Pland D just made a very strong point.
While there is no doubt the massive human resources available for the USSR played a vital role on soviet victory, I also agree, from what I have read so far, as well from the accounts of veterans, that the USSR, by the time of the German surrendering, was an exahusted and bled to death nation.
That their human resources were massive has never implied they were endless; no nation on earth, no matter how big it might be and how large its population is, can take what the USSR took during WWII without paying a very high cost.
During Operation Bagration (June 1944), the massive summer soviet offensive which pushed the Germans out of the USSR for good, there were countless reports from the frontline troops, informing on how bizarre the red army was becoming.

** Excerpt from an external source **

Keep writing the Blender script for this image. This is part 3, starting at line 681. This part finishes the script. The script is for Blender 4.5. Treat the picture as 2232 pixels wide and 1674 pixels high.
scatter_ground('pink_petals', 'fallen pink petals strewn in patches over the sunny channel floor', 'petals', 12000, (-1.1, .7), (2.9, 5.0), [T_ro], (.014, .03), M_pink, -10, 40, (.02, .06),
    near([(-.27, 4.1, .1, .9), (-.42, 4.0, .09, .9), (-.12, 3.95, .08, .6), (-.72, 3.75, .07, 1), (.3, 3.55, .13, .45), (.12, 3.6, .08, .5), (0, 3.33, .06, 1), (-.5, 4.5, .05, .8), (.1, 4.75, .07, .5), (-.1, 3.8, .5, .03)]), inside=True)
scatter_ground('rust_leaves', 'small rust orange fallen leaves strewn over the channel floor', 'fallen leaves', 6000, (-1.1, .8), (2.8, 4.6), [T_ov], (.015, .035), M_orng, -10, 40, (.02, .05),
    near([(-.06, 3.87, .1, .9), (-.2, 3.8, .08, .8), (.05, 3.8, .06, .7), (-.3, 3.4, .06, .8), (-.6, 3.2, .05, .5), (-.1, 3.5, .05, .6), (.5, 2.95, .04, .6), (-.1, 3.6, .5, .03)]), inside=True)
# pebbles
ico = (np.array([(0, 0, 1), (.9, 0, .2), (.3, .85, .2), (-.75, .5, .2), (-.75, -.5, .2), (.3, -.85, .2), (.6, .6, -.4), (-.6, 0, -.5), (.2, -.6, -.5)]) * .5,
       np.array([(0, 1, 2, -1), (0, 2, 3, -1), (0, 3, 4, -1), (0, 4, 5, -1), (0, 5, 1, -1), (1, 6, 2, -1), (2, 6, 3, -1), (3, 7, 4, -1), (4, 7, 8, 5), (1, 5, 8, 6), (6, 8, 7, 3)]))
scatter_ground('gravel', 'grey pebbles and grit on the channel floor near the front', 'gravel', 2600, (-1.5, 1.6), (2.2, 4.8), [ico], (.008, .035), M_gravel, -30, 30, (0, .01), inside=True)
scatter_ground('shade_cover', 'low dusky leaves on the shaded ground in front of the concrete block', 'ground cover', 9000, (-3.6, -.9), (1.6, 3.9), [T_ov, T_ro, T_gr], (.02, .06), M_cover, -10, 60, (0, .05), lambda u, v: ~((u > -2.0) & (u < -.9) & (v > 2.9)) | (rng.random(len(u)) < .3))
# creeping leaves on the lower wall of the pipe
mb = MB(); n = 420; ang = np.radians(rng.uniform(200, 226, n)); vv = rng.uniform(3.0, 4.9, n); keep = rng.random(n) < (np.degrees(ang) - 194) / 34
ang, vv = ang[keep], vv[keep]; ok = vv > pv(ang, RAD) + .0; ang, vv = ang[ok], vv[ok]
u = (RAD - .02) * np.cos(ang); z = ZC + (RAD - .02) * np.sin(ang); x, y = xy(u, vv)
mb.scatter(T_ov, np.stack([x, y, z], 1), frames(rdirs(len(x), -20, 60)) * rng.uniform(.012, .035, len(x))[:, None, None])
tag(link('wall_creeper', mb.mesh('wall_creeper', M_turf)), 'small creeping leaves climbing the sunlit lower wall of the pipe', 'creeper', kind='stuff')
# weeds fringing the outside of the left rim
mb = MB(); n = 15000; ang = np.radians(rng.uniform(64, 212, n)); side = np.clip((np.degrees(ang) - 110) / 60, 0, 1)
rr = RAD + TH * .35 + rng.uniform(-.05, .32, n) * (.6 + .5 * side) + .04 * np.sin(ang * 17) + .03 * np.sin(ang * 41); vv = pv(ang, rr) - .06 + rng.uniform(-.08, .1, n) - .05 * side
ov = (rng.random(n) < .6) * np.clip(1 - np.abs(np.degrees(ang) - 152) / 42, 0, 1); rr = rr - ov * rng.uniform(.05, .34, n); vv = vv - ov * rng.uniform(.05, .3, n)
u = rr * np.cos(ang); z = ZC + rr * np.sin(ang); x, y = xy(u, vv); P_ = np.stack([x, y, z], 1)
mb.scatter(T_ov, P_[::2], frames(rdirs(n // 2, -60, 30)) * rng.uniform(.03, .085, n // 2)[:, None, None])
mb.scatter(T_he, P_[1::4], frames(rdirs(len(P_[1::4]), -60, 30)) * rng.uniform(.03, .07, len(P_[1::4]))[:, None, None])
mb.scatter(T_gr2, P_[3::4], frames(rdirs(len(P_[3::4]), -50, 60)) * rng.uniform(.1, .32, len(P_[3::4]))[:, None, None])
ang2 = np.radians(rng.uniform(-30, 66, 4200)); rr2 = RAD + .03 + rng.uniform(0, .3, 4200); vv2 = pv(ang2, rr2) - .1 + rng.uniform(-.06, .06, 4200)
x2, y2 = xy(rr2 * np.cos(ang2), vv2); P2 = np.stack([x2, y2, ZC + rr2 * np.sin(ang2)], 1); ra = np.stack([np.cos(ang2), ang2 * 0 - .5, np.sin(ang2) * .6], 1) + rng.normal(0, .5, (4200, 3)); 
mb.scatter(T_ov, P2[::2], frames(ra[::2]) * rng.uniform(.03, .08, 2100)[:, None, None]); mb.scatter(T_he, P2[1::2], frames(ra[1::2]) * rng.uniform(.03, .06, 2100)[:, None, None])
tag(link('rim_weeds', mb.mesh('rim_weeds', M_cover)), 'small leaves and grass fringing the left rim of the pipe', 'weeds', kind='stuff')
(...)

Along with the large numers of T-34s, self propelled artillerie regiments and massive artillery barrages, the soviets were sending big numbers of children, women, elder and impaired people; lots of them were hardly armed and countless were barefoot!!
I recall reading on several books, General Erhards Raus (commanding a Panzer Korps -forgot the number-) during the summer of 1944, reported that among the soviet prisoners captured were women who did their laundry only a few weeks ago in Minsk.
This seriously contradicts the commonly accepted version of a "totally new, fresh, lavishly equipped Red Army, with renewed tactis to destroy the Wehrmacht" emerging from the USSR during 1944.
History has managed to depict the soviet union recovered from the utterly brutal and nightmarish defeats of 1941/1942, just like if coming back from a series of "minor" setbacks and mishaps.
Indeed, after WWII the USSR was a world power. But the price and the consequences of WWII on its people have hardly been assessed so far.
This, alongside, with other elements, comprises the overall notion on how helpless the USSR would have been without foreign/allied help.